The balcony opened and rtb and I rushed upstairs and got a good spot in the middle of the balcony. There were seats on the sides but they didn’t look like they offered the best view – it would depend on who was sitting next to you.

Son Volt are touring to support their new blues-based album. Since they’d played Bowery Ballroom the night before, I considered us lucky to get tickets at Rough Trade because it is less than half the capacity of Bowery Ballroom. The first thing I noticed was Farrar seemed to be singing all the songs in same monotone. A monotone that wasn’t audible. People were yelling at the sound engineer to turn up the vocals but I assumed it wasn’t his fault. Most bands have their instruments turned up so loudly that it becomes difficult to turn up the vocals without getting feedback. And if you think it’s as easy as asking the musicians to turn down their amps – just try saying that to a rock guitarist. Most of the songs also had unexpected soft endings. There was a girl at the end of the balcony, above the stage, who was headbanging and leaning over the railing so far that I thought she was going to fall. The guy next to me was dancing along and headbanging. What was I missing? What were they hearing that I didn’t hear?

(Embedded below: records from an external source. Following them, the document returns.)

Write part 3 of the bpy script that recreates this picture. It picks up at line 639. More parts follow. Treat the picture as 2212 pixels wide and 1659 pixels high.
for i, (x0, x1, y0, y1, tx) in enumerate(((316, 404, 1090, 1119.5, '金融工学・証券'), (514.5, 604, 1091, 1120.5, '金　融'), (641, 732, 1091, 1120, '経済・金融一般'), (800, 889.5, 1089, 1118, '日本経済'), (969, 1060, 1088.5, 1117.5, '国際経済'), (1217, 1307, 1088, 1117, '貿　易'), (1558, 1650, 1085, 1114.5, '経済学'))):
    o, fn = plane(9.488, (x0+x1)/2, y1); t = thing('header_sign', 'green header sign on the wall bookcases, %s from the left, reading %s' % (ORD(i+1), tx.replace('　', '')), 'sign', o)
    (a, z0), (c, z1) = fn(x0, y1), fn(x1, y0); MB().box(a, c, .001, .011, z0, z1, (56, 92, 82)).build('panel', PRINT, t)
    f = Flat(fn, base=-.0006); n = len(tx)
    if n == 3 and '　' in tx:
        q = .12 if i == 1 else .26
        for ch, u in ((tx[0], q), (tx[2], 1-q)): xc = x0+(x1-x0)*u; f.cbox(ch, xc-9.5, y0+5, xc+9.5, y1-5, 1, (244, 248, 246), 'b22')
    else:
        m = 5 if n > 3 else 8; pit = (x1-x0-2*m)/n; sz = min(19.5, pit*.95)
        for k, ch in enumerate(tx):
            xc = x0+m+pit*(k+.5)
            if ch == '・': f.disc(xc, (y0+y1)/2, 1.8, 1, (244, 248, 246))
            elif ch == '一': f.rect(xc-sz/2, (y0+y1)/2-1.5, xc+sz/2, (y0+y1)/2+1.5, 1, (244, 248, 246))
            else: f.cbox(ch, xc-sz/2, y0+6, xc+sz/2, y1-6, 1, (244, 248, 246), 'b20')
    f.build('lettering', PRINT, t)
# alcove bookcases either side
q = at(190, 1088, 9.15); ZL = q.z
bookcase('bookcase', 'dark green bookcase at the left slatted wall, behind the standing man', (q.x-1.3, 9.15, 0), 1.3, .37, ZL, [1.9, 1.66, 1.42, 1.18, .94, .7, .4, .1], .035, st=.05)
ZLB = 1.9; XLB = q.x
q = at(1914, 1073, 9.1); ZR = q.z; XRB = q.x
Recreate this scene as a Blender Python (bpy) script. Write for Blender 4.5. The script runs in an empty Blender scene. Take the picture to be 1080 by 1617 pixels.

There also wasn’t enough light on stage, so the band was in darkness. That was something that could be fixed. And the air conditioning, which had been on during the break, was now turned off and the club was turning into a hot box.

Farrar didn’t really talk to us – there was very little stage patter. The audience didn’t sing along very much but they did a lot of dancing. For me, it was easy-listening alt-country, so not something that was fun or danceable.

Farrar is on electric guitar and the band is Mark Spencer (keyboards/pedal steel/guitar), who was very very very good, Andrew Duplantis (electric bass), Jacob Edwards (drums) (and who may have also played with Parker – not sure), and Chris Frame (lead electric guitar).

There was one funny moment when the band walked off after the encore and the sound guy plugged in his Nano and was looking for a playlist to play over the sound system when suddenly the band walked on for a second encore and took him totally by surprise. The audience wanted more and the band gave it to them. Actually, that last song they played was probably my favorite of the night. (There’s no set list online so I don’t know what the song was.)

I think I commented to rtb or thought to myself that the band didn’t even wave to us when they left the stage after their set or after the first encore. But after the second encore they did wave. That was the friendliest Farrar was all night.

I can’t say I was disappointed since I wasn’t expecting much. For whatever reason Uncle Tupelo/Wilco/Son Volt and Tweedy and Farrar just don’t do it for me.